_What the exercise asks:_ From the records below, extract only the lines running from the line with "Model this scene" to the line with "random.seed(7)", both lines included, reproducing them exactly.

_Items:_
Start
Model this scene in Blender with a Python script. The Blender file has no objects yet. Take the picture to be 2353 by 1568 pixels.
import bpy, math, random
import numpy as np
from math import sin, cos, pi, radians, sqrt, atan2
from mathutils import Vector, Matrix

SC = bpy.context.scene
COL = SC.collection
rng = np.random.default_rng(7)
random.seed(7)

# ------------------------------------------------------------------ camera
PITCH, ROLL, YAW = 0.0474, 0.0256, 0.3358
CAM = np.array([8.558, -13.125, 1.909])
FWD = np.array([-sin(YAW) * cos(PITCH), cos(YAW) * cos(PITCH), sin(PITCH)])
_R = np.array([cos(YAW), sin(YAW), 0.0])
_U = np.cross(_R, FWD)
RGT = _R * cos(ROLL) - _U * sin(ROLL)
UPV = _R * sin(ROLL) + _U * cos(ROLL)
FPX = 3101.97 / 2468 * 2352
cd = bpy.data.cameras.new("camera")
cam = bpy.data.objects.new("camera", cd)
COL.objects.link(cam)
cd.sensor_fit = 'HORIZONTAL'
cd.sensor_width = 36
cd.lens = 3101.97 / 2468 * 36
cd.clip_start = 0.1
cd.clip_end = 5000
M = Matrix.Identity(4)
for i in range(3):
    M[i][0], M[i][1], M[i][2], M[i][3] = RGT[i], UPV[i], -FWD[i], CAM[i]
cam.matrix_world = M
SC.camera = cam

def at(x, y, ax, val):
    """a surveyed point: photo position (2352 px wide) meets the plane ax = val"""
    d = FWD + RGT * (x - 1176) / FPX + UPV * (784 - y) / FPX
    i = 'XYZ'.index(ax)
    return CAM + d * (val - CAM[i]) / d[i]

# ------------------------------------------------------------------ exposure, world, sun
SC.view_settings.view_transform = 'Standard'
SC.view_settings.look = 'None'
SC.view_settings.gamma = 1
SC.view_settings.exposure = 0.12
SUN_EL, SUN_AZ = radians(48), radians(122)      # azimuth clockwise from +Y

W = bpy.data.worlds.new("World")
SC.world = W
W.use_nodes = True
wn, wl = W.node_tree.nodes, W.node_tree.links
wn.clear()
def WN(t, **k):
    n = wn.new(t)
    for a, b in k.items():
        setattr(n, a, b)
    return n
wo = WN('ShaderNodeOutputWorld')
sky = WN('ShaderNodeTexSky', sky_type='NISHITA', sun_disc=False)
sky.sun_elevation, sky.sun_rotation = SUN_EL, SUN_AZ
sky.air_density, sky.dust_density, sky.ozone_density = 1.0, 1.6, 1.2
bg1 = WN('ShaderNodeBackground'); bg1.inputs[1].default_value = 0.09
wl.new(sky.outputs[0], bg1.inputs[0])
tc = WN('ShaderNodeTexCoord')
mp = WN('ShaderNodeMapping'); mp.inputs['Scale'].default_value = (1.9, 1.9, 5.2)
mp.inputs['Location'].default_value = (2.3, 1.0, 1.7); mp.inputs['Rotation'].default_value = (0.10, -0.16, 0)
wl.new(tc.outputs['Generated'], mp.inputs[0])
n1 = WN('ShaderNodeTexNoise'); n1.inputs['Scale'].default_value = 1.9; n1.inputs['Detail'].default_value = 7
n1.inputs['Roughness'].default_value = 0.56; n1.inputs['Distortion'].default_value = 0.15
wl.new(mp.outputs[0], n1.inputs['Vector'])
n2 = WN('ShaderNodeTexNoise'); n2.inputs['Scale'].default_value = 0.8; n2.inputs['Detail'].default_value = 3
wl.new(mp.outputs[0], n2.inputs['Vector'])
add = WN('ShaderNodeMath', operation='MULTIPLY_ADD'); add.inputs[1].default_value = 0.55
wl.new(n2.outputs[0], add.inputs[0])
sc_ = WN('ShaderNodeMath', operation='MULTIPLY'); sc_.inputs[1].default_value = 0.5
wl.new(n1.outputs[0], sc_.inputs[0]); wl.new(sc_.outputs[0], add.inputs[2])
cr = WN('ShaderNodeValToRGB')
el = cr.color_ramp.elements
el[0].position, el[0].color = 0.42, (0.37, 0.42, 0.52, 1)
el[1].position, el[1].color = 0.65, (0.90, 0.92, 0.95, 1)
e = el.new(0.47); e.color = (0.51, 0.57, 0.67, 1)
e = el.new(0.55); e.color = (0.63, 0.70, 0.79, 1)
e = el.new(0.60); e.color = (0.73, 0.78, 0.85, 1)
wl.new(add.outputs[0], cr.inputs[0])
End
Start
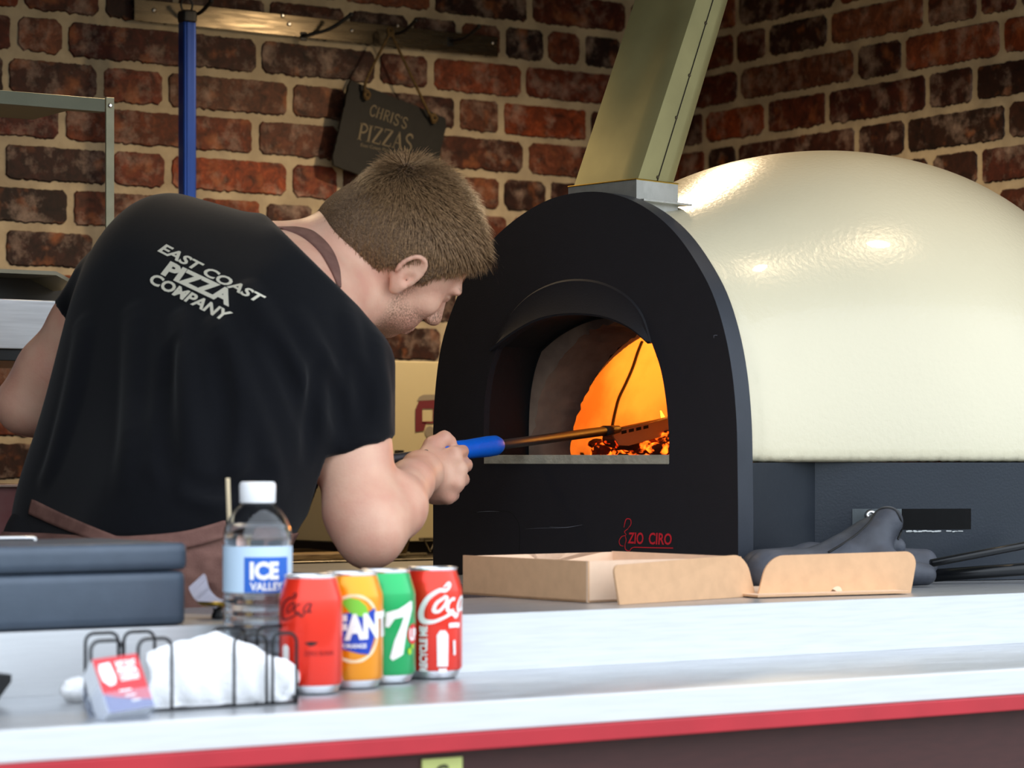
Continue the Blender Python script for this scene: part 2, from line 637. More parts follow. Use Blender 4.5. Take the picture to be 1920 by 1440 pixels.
End
_Right answer:_
Model this scene in Blender with a Python script. The Blender file has no objects yet. Take the picture to be 2353 by 1568 pixels.
import bpy, math, random
import numpy as np
from math import sin, cos, pi, radians, sqrt, atan2
from mathutils import Vector, Matrix

SC = bpy.context.scene
COL = SC.collection
rng = np.random.default_rng(7)
random.seed(7)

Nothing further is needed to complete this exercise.